* **DATASET SECTION**
--- Start ---

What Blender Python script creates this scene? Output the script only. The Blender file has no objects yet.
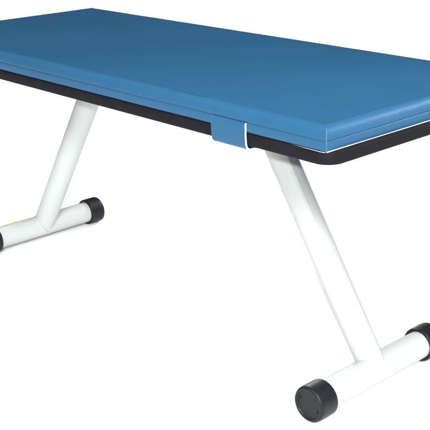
import bpy, bmesh, math, random
from mathutils import Vector, noise

random.seed(4)
S = bpy.context.scene
COL = S.collection

# ------------------------------------------------------------------ measures (metres)
SX = 0.409                       # the fit's x of the table's middle
XN, XF = 1.1144 - SX, -0.2961 - SX
W = 0.2879
H = 0.6160                       # top of the cushion
Z_SEAM, Z_MAT, Z_BRD = H - 0.0238, H - 0.0424, H - 0.0656
BXN, BXF, BY = XN + 0.0072, XF - 0.0072, W - 0.0014
R_TUBE, R_CAP = 0.030, 0.0372
FLOOR = -0.0072
NEAR_T, NEAR_B = 0.6701 - SX, 1.0090 - SX
FAR_T, FAR_B = 0.1313 - SX, -0.2033 - SX
BAR_END = {-1: 0.2030, 1: 0.1965}    # the bar's reach to the front and to the back
CAP_L = 0.0475


# ------------------------------------------------------------------ materials
def mat(name, col, rough, spec=0.5):
    m = bpy.data.materials.new(name)
    m.use_nodes = True
    n = m.node_tree.nodes
    b = n['Principled BSDF']
    b.inputs['Base Color'].default_value = (*col, 1)
    b.inputs['Roughness'].default_value = rough
    b.inputs['Specular IOR Level'].default_value = spec
    return m, m.node_tree, b


def bump(nt, b, layers):
    """layers: (scale, detail, strength, distance)"""
    tc = nt.nodes.new('ShaderNodeTexCoord')
    prev = None
    for kind, sc, det, st, dist in layers:
        if kind == 'noise':
            t = nt.nodes.new('ShaderNodeTexNoise')
            t.inputs['Scale'].default_value = sc
            t.inputs['Detail'].default_value = det
            out = t.outputs['Fac']
        else:
            t = nt.nodes.new('ShaderNodeTexVoronoi')
            t.inputs['Scale'].default_value = sc
            out = t.outputs['Distance']
        nt.links.new(tc.outputs['Object'], t.inputs['Vector'])
        bp = nt.nodes.new('ShaderNodeBump')
        bp.inputs['Strength'].default_value = st
        bp.inputs['Distance'].default_value = dist
        nt.links.new(out, bp.inputs['Height'])
        if prev:
            nt.links.new(prev.outputs['Normal'], bp.inputs['Normal'])
        prev = bp
    nt.links.new(prev.outputs['Normal'], b.inputs['Normal'])


def vary(nt, b, c1, c2, scale, rough=None):
    tc = nt.nodes.new('ShaderNodeTexCoord')
    t = nt.nodes.new('ShaderNodeTexNoise')
    t.inputs['Scale'].default_value = scale
    t.inputs['Detail'].default_value = 5
    nt.links.new(tc.outputs['Object'], t.inputs['Vector'])
    r = nt.nodes.new('ShaderNodeValToRGB')
    r.color_ramp.elements[0].position, r.color_ramp.elements[1].position = 0.3, 0.7
    r.color_ramp.elements[0].color = (*c1, 1)
    r.color_ramp.elements[1].color = (*c2, 1)
    nt.links.new(t.outputs['Fac'], r.inputs['Fac'])
    nt.links.new(r.outputs['Color'], b.inputs['Base Color'])
    if rough:
        mr = nt.nodes.new('ShaderNodeMapRange')
        mr.inputs['To Min'].default_value, mr.inputs['To Max'].default_value = rough
        nt.links.new(t.outputs['Fac'], mr.inputs['Value'])
        nt.links.new(mr.outputs['Result'], b.inputs['Roughness'])


VINYL, nt, b = mat('blue_vinyl', (0.019, 0.081, 0.187), 0.40, 0.15)
vary(nt, b, (0.0150, 0.071, 0.144), (0.0172, 0.0765, 0.155), 5, (0.39, 0.43))
bump(nt, b, [('noise', 6, 2, 0.25, 0.004), ('noise', 300, 3, 0.22, 0.0010), ('voronoi', 500, 0, 0.12, 0.0006)])
PIPING, nt, b = mat('blue_vinyl_welt', (0.024, 0.090, 0.182), 0.40, 0.2)
bump(nt, b, [('noise', 300, 2, 0.15, 0.0006)])
BACKING, nt, b = mat('white_vinyl_backing', (0.52, 0.53, 0.53), 0.7, 0.2)
bump(nt, b, [('noise', 700, 2, 0.2, 0.0005)])
LAMINATE, nt, b = mat('white_laminate', (0.75, 0.75, 0.73), 0.45, 0.4)
bump(nt, b, [('noise', 500, 2, 0.1, 0.0003)])
EDGING, nt, b = mat('black_edge_band', (0.0085, 0.0083, 0.0103), 0.55, 0.04)
vary(nt, b, (0.0075, 0.0073, 0.0092), (0.0102, 0.0099, 0.012), 40, (0.45, 0.6))
bump(nt, b, [('noise', 600, 3, 0.2, 0.0004)])
UNDER, nt, b = mat('board_underside', (0.03, 0.03, 0.032), 0.7, 0.2)
bump(nt, b, [('noise', 200, 2, 0.1, 0.0004)])
PAINT, nt, b = mat('white_powder_coat', (0.435, 0.457, 0.451), 0.40, 0.12)
bump(nt, b, [('noise', 380, 2, 0.10, 0.0004), ('noise', 30, 2, 0.05, 0.001)])
RUBBER, nt, b = mat('black_rubber', (0.0080, 0.0086, 0.0115), 0.45, 0.22)
vary(nt, b, (0.0068, 0.0074, 0.0100), (0.0095, 0.0102, 0.0135), 60, (0.38, 0.52))
bump(nt, b, [('noise', 500, 3, 0.2, 0.0005)])
SLOT_SHADE, nt, b = mat('slot_shade', (0.003, 0.003, 0.004), 0.8, 0.1)  # near-black colour standing in for the shade inside the cap slots
YELLOW, nt, b = mat('yellow_sticker', (0.62, 0.52, 0.06), 0.5, 0.4)
vary(nt, b, (0.55, 0.45, 0.05), (0.68, 0.58, 0.09), 90)
GREYBLUE, nt, b = mat('pale_blue_sticker', (0.42, 0.5, 0.68), 0.5, 0.4)
PRINT, nt, b = mat('sticker_print', (0.08, 0.075, 0.03), 0.6, 0.3)
PAPER, nt, b = mat('white_studio_paper', (0.93, 0.93, 0.93), 0.95, 0.0)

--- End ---

* **EXERCISE DESCRIPTION**
Exclude the pictures, and transcribe all of the material exactly.

* **SOLUTION TO THIS EXERCISE**
What Blender Python script creates this scene? Output the script only. The Blender file has no objects yet.
import bpy, bmesh, math, random
from mathutils import Vector, noise

random.seed(4)
S = bpy.context.scene
COL = S.collection

# ------------------------------------------------------------------ measures (metres)
SX = 0.409                       # the fit's x of the table's middle
XN, XF = 1.1144 - SX, -0.2961 - SX
W = 0.2879
H = 0.6160                       # top of the cushion
Z_SEAM, Z_MAT, Z_BRD = H - 0.0238, H - 0.0424, H - 0.0656
BXN, BXF, BY = XN + 0.0072, XF - 0.0072, W - 0.0014
R_TUBE, R_CAP = 0.030, 0.0372
FLOOR = -0.0072
NEAR_T, NEAR_B = 0.6701 - SX, 1.0090 - SX
FAR_T, FAR_B = 0.1313 - SX, -0.2033 - SX
BAR_END = {-1: 0.2030, 1: 0.1965}    # the bar's reach to the front and to the back
CAP_L = 0.0475


# ------------------------------------------------------------------ materials
def mat(name, col, rough, spec=0.5):
    m = bpy.data.materials.new(name)
    m.use_nodes = True
    n = m.node_tree.nodes
    b = n['Principled BSDF']
    b.inputs['Base Color'].default_value = (*col, 1)
    b.inputs['Roughness'].default_value = rough
    b.inputs['Specular IOR Level'].default_value = spec
    return m, m.node_tree, b


def bump(nt, b, layers):
    """layers: (scale, detail, strength, distance)"""
    tc = nt.nodes.new('ShaderNodeTexCoord')
    prev = None
    for kind, sc, det, st, dist in layers:
        if kind == 'noise':
            t = nt.nodes.new('ShaderNodeTexNoise')
            t.inputs['Scale'].default_value = sc
            t.inputs['Detail'].default_value = det
            out = t.outputs['Fac']
        else:
            t = nt.nodes.new('ShaderNodeTexVoronoi')
            t.inputs['Scale'].default_value = sc
            out = t.outputs['Distance']
        nt.links.new(tc.outputs['Object'], t.inputs['Vector'])
        bp = nt.nodes.new('ShaderNodeBump')
        bp.inputs['Strength'].default_value = st
        bp.inputs['Distance'].default_value = dist
        nt.links.new(out, bp.inputs['Height'])
        if prev:
            nt.links.new(prev.outputs['Normal'], bp.inputs['Normal'])
        prev = bp
    nt.links.new(prev.outputs['Normal'], b.inputs['Normal'])


def vary(nt, b, c1, c2, scale, rough=None):
    tc = nt.nodes.new('ShaderNodeTexCoord')
    t = nt.nodes.new('ShaderNodeTexNoise')
    t.inputs['Scale'].default_value = scale
    t.inputs['Detail'].default_value = 5
    nt.links.new(tc.outputs['Object'], t.inputs['Vector'])
    r = nt.nodes.new('ShaderNodeValToRGB')
    r.color_ramp.elements[0].position, r.color_ramp.elements[1].position = 0.3, 0.7
    r.color_ramp.elements[0].color = (*c1, 1)
    r.color_ramp.elements[1].color = (*c2, 1)
    nt.links.new(t.outputs['Fac'], r.inputs['Fac'])
    nt.links.new(r.outputs['Color'], b.inputs['Base Color'])
    if rough:
        mr = nt.nodes.new('ShaderNodeMapRange')
        mr.inputs['To Min'].default_value, mr.inputs['To Max'].default_value = rough
        nt.links.new(t.outputs['Fac'], mr.inputs['Value'])
        nt.links.new(mr.outputs['Result'], b.inputs['Roughness'])


VINYL, nt, b = mat('blue_vinyl', (0.019, 0.081, 0.187), 0.40, 0.15)
vary(nt, b, (0.0150, 0.071, 0.144), (0.0172, 0.0765, 0.155), 5, (0.39, 0.43))
bump(nt, b, [('noise', 6, 2, 0.25, 0.004), ('noise', 300, 3, 0.22, 0.0010), ('voronoi', 500, 0, 0.12, 0.0006)])
PIPING, nt, b = mat('blue_vinyl_welt', (0.024, 0.090, 0.182), 0.40, 0.2)
bump(nt, b, [('noise', 300, 2, 0.15, 0.0006)])
BACKING, nt, b = mat('white_vinyl_backing', (0.52, 0.53, 0.53), 0.7, 0.2)
bump(nt, b, [('noise', 700, 2, 0.2, 0.0005)])
LAMINATE, nt, b = mat('white_laminate', (0.75, 0.75, 0.73), 0.45, 0.4)
bump(nt, b, [('noise', 500, 2, 0.1, 0.0003)])
EDGING, nt, b = mat('black_edge_band', (0.0085, 0.0083, 0.0103), 0.55, 0.04)
vary(nt, b, (0.0075, 0.0073, 0.0092), (0.0102, 0.0099, 0.012), 40, (0.45, 0.6))
bump(nt, b, [('noise', 600, 3, 0.2, 0.0004)])
UNDER, nt, b = mat('board_underside', (0.03, 0.03, 0.032), 0.7, 0.2)
bump(nt, b, [('noise', 200, 2, 0.1, 0.0004)])
PAINT, nt, b = mat('white_powder_coat', (0.435, 0.457, 0.451), 0.40, 0.12)
bump(nt, b, [('noise', 380, 2, 0.10, 0.0004), ('noise', 30, 2, 0.05, 0.001)])
RUBBER, nt, b = mat('black_rubber', (0.0080, 0.0086, 0.0115), 0.45, 0.22)
vary(nt, b, (0.0068, 0.0074, 0.0100), (0.0095, 0.0102, 0.0135), 60, (0.38, 0.52))
bump(nt, b, [('noise', 500, 3, 0.2, 0.0005)])
SLOT_SHADE, nt, b = mat('slot_shade', (0.003, 0.003, 0.004), 0.8, 0.1)  # near-black colour standing in for the shade inside the cap slots
YELLOW, nt, b = mat('yellow_sticker', (0.62, 0.52, 0.06), 0.5, 0.4)
vary(nt, b, (0.55, 0.45, 0.05), (0.68, 0.58, 0.09), 90)
GREYBLUE, nt, b = mat('pale_blue_sticker', (0.42, 0.5, 0.68), 0.5, 0.4)
PRINT, nt, b = mat('sticker_print', (0.08, 0.075, 0.03), 0.6, 0.3)
PAPER, nt, b = mat('white_studio_paper', (0.93, 0.93, 0.93), 0.95, 0.0)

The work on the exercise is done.